AIM - The entries are to be returned exactly, with images left out.

Data extracted from a collection
══════
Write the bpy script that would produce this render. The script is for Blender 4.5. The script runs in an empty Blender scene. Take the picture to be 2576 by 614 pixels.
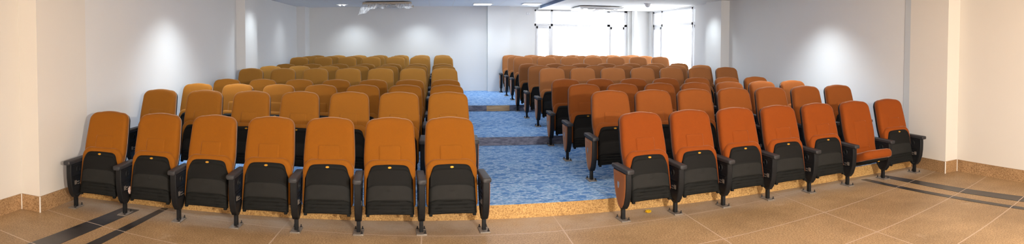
import bpy, bmesh, math, random
from mathutils import Vector, Matrix
random.seed(7)
sc = bpy.context.scene
col = sc.collection
sc.view_settings.view_transform = 'Standard'
sc.view_settings.look = 'None'
sc.view_settings.exposure = 0.0
PI = math.pi
EYE = 1.639

# ---------------------------------------------------------------- materials
def srgb(r, g, b):
    f = lambda c: c / 12.92 if c <= .04045 else ((c + .055) / 1.055) ** 2.4
    return (f(r / 255), f(g / 255), f(b / 255), 1)

class NT:
    def __init__(s, name):
        s.m = bpy.data.materials.new(name); s.m.use_nodes = True
        s.t = s.m.node_tree; s.b = s.t.nodes['Principled BSDF']
    def n(s, typ, **kw):
        nd = s.t.nodes.new(typ)
        for k, v in kw.items():
            if k in nd.inputs: nd.inputs[k].default_value = v
            else: setattr(nd, k, v)
        return nd
    def l(s, a, b): s.t.links.new(a, b)
    def coord(s, kind='Object', scale=(1, 1, 1)):
        tc = s.n('ShaderNodeTexCoord'); mp = s.n('ShaderNodeMapping')
        mp.inputs['Scale'].default_value = scale
        s.l(tc.outputs[kind], mp.inputs['Vector']); return mp.outputs['Vector']
    def noise(s, vec, scale, detail=2, rough=.5):
        nd = s.n('ShaderNodeTexNoise'); nd.inputs['Scale'].default_value = scale
        nd.inputs['Detail'].default_value = detail; nd.inputs['Roughness'].default_value = rough
        if vec is not None: s.l(vec, nd.inputs['Vector'])
        return nd.outputs['Fac']
    def ramp(s, fac, stops, interp='LINEAR'):
        nd = s.n('ShaderNodeValToRGB'); cr = nd.color_ramp; cr.interpolation = interp
        while len(cr.elements) < len(stops): cr.elements.new(.5)
        for e, (p, c) in zip(cr.elements, stops): e.position = p; e.color = c
        s.l(fac, nd.inputs['Fac']); return nd.outputs['Color']
    def mix(s, fac, a, b, mode='MIX'):
        nd = s.n('ShaderNodeMix'); nd.data_type = 'RGBA'; nd.blend_type = mode
        for sock, v in ((nd.inputs[0], fac), (nd.inputs[6], a), (nd.inputs[7], b)):
            if hasattr(v, 'is_output'): s.l(v, sock)
            else: sock.default_value = v
        return nd.outputs[2]
    def math(s, op, a, b=None, c=None):
        nd = s.n('ShaderNodeMath'); nd.operation = op
        for k, v in enumerate((a, b, c)):
            if v is None: continue
            if hasattr(v, 'is_output'): s.l(v, nd.inputs[k])
            else: nd.inputs[k].default_value = v
        return nd.outputs[0]
    def bump(s, h, strength=.2, dist=.01):
        nd = s.n('ShaderNodeBump'); nd.inputs['Strength'].default_value = strength
        nd.inputs['Distance'].default_value = dist
        s.l(h, nd.inputs['Height']); s.l(nd.outputs['Normal'], s.b.inputs['Normal'])
    def set(s, **kw):
        for k, v in kw.items():
            k = k.replace('_', ' ')
            if hasattr(v, 'is_output'): s.l(v, s.b.inputs[k])
            else: s.b.inputs[k].default_value = v
        return s

def W(c, k=1.0):
    return (c[0] * k, c[1] * k, c[2] * k, 1)

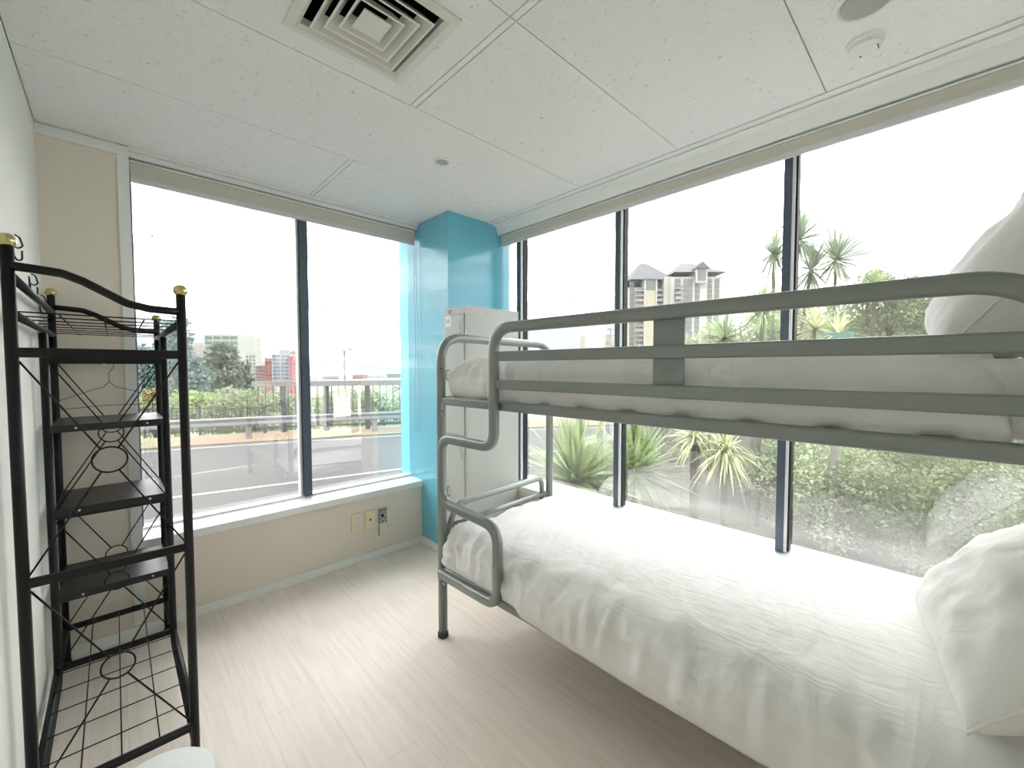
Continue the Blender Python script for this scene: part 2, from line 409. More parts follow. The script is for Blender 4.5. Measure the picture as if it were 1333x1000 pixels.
══════
ANSWER IN FULL -
Write the bpy script that would produce this render. The script is for Blender 4.5. The script runs in an empty Blender scene. Take the picture to be 2576 by 614 pixels.
import bpy, bmesh, math, random
from mathutils import Vector, Matrix
random.seed(7)
sc = bpy.context.scene
col = sc.collection
sc.view_settings.view_transform = 'Standard'
sc.view_settings.look = 'None'
sc.view_settings.exposure = 0.0
PI = math.pi
EYE = 1.639

# ---------------------------------------------------------------- materials
def srgb(r, g, b):
    f = lambda c: c / 12.92 if c <= .04045 else ((c + .055) / 1.055) ** 2.4
    return (f(r / 255), f(g / 255), f(b / 255), 1)

class NT:
    def __init__(s, name):
        s.m = bpy.data.materials.new(name); s.m.use_nodes = True
        s.t = s.m.node_tree; s.b = s.t.nodes['Principled BSDF']
    def n(s, typ, **kw):
        nd = s.t.nodes.new(typ)
        for k, v in kw.items():
            if k in nd.inputs: nd.inputs[k].default_value = v
            else: setattr(nd, k, v)
        return nd
    def l(s, a, b): s.t.links.new(a, b)
    def coord(s, kind='Object', scale=(1, 1, 1)):
        tc = s.n('ShaderNodeTexCoord'); mp = s.n('ShaderNodeMapping')
        mp.inputs['Scale'].default_value = scale
        s.l(tc.outputs[kind], mp.inputs['Vector']); return mp.outputs['Vector']
    def noise(s, vec, scale, detail=2, rough=.5):
        nd = s.n('ShaderNodeTexNoise'); nd.inputs['Scale'].default_value = scale
        nd.inputs['Detail'].default_value = detail; nd.inputs['Roughness'].default_value = rough
        if vec is not None: s.l(vec, nd.inputs['Vector'])
        return nd.outputs['Fac']
    def ramp(s, fac, stops, interp='LINEAR'):
        nd = s.n('ShaderNodeValToRGB'); cr = nd.color_ramp; cr.interpolation = interp
        while len(cr.elements) < len(stops): cr.elements.new(.5)
        for e, (p, c) in zip(cr.elements, stops): e.position = p; e.color = c
        s.l(fac, nd.inputs['Fac']); return nd.outputs['Color']
    def mix(s, fac, a, b, mode='MIX'):
        nd = s.n('ShaderNodeMix'); nd.data_type = 'RGBA'; nd.blend_type = mode
        for sock, v in ((nd.inputs[0], fac), (nd.inputs[6], a), (nd.inputs[7], b)):
            if hasattr(v, 'is_output'): s.l(v, sock)
            else: sock.default_value = v
        return nd.outputs[2]
    def math(s, op, a, b=None, c=None):
        nd = s.n('ShaderNodeMath'); nd.operation = op
        for k, v in enumerate((a, b, c)):
            if v is None: continue
            if hasattr(v, 'is_output'): s.l(v, nd.inputs[k])
            else: nd.inputs[k].default_value = v
        return nd.outputs[0]
    def bump(s, h, strength=.2, dist=.01):
        nd = s.n('ShaderNodeBump'); nd.inputs['Strength'].default_value = strength
        nd.inputs['Distance'].default_value = dist
        s.l(h, nd.inputs['Height']); s.l(nd.outputs['Normal'], s.b.inputs['Normal'])
    def set(s, **kw):
        for k, v in kw.items():
            k = k.replace('_', ' ')
            if hasattr(v, 'is_output'): s.l(v, s.b.inputs[k])
            else: s.b.inputs[k].default_value = v
        return s

def W(c, k=1.0):
    return (c[0] * k, c[1] * k, c[2] * k, 1)

Continue the Blender Python script for this scene: part 2, from line 409. More parts follow. The script is for Blender 4.5. Measure the picture as if it were 1333x1000 pixels.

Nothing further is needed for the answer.